*Do this:* Give the number of lines holding the string "that" and nothing more.

*Source data:*
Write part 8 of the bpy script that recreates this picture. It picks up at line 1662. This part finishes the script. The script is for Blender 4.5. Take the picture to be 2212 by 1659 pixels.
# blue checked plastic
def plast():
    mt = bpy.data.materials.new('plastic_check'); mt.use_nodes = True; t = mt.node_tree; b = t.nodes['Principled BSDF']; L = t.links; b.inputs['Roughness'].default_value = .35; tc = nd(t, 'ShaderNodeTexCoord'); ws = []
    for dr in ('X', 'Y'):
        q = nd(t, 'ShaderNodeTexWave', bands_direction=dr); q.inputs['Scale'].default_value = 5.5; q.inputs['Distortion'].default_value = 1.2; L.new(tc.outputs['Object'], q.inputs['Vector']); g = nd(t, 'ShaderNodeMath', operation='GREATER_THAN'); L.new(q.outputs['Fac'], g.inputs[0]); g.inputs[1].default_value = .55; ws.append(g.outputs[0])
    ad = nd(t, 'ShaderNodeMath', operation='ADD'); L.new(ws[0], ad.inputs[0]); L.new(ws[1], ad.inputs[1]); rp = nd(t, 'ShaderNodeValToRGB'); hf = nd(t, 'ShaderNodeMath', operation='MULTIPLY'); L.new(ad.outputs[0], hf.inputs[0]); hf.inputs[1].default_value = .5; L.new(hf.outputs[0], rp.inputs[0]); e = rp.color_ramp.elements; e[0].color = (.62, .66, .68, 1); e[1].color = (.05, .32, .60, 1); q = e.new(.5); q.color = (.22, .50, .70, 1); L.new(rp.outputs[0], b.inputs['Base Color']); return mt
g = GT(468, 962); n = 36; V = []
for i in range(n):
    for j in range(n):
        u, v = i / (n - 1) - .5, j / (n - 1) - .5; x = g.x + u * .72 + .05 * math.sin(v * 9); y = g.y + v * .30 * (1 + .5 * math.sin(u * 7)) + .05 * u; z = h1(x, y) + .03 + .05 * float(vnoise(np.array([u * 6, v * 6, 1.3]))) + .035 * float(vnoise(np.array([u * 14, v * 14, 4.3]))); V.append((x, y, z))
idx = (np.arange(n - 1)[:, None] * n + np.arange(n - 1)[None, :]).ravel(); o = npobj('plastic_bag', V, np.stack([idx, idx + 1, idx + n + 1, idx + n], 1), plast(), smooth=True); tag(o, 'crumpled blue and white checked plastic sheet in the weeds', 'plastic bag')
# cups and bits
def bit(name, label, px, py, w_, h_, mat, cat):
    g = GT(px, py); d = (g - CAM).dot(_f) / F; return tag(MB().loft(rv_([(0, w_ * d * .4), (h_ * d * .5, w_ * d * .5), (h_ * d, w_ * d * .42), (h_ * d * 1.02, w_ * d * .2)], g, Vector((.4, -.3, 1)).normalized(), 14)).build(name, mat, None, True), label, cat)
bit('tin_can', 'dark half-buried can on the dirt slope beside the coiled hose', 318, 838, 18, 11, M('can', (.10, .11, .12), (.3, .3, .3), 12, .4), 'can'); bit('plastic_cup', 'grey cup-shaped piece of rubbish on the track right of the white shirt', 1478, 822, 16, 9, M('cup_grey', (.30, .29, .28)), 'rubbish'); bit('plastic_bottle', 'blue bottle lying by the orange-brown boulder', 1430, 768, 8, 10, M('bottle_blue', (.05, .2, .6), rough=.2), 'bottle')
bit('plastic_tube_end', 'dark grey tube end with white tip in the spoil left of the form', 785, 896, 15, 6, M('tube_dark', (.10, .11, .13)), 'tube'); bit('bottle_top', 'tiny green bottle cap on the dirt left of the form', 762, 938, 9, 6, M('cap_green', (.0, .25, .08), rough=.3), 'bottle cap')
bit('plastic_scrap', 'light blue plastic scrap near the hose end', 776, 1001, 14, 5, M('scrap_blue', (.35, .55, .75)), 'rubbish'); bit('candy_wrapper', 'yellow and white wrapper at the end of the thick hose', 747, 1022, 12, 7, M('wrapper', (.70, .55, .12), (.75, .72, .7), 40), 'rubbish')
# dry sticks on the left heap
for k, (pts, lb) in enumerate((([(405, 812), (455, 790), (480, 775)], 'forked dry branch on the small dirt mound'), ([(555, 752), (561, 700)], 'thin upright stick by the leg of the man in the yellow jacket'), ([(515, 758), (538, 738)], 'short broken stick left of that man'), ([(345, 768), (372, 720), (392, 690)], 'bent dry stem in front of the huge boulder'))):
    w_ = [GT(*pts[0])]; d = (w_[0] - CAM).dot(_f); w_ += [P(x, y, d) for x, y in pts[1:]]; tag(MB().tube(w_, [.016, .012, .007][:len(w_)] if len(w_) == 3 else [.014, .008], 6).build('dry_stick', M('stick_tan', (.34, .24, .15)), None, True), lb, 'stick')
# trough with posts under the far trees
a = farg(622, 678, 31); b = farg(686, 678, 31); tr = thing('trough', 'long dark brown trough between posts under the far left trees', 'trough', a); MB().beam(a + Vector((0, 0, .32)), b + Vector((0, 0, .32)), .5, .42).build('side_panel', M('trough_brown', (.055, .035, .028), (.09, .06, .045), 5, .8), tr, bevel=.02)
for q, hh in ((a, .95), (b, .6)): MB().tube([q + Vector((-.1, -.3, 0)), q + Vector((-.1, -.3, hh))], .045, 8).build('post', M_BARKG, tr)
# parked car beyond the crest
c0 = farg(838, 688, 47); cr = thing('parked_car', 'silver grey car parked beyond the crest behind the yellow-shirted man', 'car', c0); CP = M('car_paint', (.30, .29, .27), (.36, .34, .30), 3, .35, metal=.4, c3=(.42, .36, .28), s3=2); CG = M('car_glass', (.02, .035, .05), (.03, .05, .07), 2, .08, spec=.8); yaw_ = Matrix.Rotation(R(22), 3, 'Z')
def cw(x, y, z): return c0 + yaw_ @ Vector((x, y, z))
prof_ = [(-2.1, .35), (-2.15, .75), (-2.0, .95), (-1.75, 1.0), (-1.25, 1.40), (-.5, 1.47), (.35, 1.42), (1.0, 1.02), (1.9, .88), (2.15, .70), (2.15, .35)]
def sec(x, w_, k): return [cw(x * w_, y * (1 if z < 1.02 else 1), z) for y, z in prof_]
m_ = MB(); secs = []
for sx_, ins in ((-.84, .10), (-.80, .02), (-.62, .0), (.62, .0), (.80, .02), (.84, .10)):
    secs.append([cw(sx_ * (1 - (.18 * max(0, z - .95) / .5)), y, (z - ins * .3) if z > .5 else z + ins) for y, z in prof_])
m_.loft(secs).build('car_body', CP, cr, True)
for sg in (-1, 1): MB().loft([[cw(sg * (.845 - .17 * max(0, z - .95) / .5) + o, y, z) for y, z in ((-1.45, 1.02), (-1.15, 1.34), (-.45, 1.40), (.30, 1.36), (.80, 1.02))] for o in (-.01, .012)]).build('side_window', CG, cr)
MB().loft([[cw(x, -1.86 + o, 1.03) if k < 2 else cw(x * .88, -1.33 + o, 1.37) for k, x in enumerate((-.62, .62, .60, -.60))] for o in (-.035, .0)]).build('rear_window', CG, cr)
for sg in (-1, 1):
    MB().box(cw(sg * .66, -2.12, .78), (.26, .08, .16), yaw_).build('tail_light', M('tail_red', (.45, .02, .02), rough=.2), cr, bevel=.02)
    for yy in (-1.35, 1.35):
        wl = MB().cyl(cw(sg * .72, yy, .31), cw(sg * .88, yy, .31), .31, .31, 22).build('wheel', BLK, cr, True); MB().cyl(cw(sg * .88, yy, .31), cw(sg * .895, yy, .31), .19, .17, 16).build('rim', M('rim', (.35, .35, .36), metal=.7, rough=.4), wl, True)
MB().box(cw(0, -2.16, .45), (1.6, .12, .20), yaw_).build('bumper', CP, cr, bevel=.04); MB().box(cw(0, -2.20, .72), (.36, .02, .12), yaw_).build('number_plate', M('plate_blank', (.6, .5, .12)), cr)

*Written solution:* 2